There’s also practical implications. This is really about using our understanding of matter at the finest level — individual atoms and electrons — to try to control its properties and behavior. If I want to get a charge to move through a molecule as fast or as efficiently as possible to convert light into electrical energy or start a chemical reaction, how do I do that? One way is to watch how that charge actually moves, starting from the instant light strikes the molecule, and it is the electrons that move first.

Q. What are the practical applications to this work?

A. The practical applications are related to control and engineering at the finest scales. One application is optimizing the flow of charge and energy through a molecule or material. When light is absorbed, what are the first steps in the electron’s motion and how does that determine how charge moves through the material or molecule to convert light energy into electrical energy? If you want to make a photocell, how long does it take for the energy to be transferred, and can we improve on that speed? As in all electronics, when charge has to move over distances, there’s energy loss. Can we use the information on the fast electron motion to minimize the loss and get the most electricity out for the least amount of light that’s coming in?

Another potential application is ultra-fast electronics. Current electronics, like computers and Wi-Fi, process data at rates of a few gigahertz. But individual electrons in materials are capable of moving back and forth much faster than that. For some applications, we might be able to move processing rates to the optical rather than microwave regime. One example of this is light-wave electronics, where electronic switching is driven by the light wave itself, at rates that are larger by factors of a hundred thousand.

Q. Does this have applications for your research?
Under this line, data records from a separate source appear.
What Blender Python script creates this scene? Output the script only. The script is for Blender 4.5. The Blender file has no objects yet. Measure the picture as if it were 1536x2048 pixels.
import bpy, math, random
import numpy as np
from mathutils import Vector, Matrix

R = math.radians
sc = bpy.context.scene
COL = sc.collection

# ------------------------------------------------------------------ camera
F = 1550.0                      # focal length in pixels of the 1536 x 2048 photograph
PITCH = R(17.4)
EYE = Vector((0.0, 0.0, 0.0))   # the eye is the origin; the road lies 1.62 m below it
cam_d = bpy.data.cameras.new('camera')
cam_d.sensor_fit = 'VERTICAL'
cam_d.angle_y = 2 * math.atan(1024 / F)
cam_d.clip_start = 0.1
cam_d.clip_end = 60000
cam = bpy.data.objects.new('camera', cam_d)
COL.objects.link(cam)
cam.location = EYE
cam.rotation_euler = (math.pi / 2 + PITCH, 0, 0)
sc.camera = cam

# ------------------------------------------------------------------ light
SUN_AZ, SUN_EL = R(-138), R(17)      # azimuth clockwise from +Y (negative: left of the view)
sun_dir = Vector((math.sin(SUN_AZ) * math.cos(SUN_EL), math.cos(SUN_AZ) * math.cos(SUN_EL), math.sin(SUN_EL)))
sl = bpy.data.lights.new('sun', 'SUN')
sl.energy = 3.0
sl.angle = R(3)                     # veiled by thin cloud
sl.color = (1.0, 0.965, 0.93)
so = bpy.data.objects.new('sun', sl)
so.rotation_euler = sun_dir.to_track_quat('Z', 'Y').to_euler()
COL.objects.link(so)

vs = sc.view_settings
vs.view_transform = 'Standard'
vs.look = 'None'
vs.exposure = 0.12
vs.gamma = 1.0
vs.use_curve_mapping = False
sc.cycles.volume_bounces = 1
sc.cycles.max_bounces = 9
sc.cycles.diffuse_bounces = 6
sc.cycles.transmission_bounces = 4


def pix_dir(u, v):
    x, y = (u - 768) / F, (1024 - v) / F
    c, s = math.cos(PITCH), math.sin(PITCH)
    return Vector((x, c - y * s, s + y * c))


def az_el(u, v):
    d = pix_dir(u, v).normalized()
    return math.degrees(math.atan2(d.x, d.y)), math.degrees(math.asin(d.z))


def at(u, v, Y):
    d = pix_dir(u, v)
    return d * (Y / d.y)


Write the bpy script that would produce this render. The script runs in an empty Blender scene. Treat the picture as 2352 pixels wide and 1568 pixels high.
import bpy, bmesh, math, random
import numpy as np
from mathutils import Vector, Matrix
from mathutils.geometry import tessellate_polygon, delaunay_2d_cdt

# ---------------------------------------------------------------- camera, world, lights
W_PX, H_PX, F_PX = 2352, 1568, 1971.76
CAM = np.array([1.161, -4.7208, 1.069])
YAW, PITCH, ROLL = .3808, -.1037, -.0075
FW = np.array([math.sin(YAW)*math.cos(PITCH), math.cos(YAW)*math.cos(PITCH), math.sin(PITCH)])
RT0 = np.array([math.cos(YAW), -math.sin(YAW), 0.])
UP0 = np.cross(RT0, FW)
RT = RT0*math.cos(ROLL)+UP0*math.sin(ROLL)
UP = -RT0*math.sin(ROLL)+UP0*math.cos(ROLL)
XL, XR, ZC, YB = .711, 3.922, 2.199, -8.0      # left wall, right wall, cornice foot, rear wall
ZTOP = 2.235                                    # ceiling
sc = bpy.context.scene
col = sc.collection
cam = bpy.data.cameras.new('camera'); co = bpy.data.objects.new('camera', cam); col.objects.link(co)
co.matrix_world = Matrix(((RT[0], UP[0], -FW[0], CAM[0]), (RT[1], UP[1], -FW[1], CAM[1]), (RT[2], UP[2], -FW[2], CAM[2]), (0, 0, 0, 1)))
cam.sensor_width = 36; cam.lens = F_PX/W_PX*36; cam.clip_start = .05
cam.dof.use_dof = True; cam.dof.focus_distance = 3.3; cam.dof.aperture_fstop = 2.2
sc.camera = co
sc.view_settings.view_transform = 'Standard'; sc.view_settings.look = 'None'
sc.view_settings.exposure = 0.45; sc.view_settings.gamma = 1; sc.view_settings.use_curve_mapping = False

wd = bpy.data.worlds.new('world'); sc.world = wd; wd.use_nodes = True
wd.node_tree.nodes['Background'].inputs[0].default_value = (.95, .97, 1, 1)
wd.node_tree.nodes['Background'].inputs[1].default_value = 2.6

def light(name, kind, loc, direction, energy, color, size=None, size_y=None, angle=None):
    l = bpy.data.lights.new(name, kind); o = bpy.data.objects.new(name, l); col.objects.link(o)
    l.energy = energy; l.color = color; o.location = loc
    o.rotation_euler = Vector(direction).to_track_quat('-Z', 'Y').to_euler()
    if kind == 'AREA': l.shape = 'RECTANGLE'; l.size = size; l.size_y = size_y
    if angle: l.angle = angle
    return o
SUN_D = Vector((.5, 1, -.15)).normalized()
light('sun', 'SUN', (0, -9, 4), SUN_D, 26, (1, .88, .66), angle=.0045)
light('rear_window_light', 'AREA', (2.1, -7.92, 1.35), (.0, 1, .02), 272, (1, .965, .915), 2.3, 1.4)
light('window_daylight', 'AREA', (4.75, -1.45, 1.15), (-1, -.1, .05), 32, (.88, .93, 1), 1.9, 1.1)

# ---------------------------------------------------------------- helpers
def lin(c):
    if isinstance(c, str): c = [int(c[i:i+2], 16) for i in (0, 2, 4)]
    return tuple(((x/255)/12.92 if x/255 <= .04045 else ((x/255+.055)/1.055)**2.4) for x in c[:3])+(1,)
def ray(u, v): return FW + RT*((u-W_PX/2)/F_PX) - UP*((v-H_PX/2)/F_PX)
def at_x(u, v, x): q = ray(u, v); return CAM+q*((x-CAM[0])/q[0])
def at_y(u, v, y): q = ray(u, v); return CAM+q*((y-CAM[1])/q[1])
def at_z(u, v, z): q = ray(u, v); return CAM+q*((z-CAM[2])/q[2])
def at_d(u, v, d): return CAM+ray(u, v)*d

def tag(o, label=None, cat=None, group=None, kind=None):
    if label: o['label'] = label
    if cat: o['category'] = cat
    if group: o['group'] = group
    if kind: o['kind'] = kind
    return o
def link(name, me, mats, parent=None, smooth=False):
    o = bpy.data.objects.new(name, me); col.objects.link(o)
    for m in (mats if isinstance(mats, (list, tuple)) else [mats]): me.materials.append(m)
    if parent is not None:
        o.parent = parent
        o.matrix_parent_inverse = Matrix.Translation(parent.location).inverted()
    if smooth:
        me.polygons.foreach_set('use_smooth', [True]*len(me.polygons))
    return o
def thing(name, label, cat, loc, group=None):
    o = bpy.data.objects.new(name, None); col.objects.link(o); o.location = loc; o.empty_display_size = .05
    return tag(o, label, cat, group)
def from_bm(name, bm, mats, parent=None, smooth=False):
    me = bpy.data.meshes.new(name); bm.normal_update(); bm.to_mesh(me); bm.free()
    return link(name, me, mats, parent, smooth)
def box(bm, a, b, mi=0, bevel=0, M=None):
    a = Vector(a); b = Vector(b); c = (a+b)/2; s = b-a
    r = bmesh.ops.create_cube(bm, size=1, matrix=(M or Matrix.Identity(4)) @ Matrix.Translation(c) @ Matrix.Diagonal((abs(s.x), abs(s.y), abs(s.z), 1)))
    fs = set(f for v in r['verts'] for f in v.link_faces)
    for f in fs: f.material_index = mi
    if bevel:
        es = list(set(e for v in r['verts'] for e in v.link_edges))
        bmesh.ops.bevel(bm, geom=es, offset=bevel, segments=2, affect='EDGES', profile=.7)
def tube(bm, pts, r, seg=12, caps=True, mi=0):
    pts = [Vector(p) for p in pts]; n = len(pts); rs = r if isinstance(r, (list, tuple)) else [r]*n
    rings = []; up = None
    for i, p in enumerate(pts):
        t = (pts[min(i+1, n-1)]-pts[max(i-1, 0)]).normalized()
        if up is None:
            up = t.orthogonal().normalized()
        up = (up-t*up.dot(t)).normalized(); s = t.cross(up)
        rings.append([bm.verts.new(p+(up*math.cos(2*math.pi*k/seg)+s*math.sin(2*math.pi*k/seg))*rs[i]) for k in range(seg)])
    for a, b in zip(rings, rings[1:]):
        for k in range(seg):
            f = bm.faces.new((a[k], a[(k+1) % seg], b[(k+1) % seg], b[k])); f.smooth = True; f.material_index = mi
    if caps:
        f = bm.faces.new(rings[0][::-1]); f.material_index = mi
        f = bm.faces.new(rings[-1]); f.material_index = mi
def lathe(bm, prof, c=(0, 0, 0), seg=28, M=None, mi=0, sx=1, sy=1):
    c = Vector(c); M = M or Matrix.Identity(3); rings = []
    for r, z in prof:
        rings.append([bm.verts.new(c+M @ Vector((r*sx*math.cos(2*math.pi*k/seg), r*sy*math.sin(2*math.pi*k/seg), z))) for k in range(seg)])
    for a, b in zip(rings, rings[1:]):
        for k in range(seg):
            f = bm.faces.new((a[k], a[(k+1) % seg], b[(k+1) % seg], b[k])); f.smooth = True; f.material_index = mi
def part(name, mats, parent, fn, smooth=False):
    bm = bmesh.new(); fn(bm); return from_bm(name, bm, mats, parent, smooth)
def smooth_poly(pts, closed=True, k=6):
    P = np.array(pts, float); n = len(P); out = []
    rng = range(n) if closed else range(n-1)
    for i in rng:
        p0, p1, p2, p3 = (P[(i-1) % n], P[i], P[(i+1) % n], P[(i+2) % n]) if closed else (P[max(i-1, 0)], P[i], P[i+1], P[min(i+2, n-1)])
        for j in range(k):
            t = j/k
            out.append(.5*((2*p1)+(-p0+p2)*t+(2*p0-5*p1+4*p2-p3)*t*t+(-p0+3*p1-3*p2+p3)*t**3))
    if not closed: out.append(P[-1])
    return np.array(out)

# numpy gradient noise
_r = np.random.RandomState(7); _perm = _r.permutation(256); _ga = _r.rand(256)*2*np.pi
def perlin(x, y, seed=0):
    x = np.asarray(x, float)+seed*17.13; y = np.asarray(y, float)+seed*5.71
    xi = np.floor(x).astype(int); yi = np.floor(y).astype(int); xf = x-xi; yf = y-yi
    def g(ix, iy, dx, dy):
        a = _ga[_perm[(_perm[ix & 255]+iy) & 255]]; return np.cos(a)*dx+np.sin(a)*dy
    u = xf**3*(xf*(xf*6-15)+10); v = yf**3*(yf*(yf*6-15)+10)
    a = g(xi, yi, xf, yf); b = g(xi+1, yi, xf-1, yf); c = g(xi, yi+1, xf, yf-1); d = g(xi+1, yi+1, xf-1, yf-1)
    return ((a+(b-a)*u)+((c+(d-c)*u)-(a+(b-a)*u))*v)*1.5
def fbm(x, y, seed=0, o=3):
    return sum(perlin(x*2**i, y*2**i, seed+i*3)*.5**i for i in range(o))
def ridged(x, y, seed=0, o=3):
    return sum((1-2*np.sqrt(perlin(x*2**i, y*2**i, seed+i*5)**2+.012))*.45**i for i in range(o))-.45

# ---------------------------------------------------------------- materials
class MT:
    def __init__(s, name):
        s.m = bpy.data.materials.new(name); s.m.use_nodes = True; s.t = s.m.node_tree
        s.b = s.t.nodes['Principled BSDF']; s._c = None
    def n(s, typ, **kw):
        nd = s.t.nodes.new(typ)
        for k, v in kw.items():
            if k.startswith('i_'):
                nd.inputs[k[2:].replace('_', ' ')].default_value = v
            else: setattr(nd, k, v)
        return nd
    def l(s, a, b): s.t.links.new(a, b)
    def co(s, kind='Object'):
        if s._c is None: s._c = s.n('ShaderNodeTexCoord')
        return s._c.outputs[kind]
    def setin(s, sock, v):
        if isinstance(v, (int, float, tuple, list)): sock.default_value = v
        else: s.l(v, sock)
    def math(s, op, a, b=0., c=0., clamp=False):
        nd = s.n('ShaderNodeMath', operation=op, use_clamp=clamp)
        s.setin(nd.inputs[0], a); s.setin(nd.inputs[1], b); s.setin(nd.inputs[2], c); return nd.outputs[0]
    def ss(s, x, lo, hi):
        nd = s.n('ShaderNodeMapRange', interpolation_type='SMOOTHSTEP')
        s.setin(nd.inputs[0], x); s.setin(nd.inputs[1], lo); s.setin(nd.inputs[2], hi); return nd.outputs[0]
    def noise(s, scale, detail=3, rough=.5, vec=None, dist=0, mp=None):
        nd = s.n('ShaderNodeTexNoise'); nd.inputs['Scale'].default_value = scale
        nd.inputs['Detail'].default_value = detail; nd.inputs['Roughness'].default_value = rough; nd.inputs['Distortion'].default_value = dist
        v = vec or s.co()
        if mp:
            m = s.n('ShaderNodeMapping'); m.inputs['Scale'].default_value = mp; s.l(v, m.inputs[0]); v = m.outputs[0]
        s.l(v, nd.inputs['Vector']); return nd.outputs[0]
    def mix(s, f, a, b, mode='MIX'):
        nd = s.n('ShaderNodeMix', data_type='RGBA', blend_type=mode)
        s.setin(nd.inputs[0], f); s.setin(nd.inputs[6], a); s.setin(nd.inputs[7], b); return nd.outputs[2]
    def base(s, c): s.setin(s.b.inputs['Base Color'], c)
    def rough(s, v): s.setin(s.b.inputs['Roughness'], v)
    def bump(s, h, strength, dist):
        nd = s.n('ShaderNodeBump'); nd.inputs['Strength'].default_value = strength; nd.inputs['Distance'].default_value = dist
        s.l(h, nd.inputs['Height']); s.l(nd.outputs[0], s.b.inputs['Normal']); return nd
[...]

A. Yes. Some of our work has involved attosecond pulses and the central focus of a lot of our research is trying to view and control fast electron motion in atoms and molecules.  One collaborative project I have now is looking for periodic oscillations of electrons over the length of a molecule. This might result from the rapid removal of an electron near the crest of the light wave in an intense laser. It could be important for setting the speed or efficiency of permanent charge transfer across the molecule or of chemical reactions. Pierre Agostini was actually a member of our multi-university team before his retirement several years ago.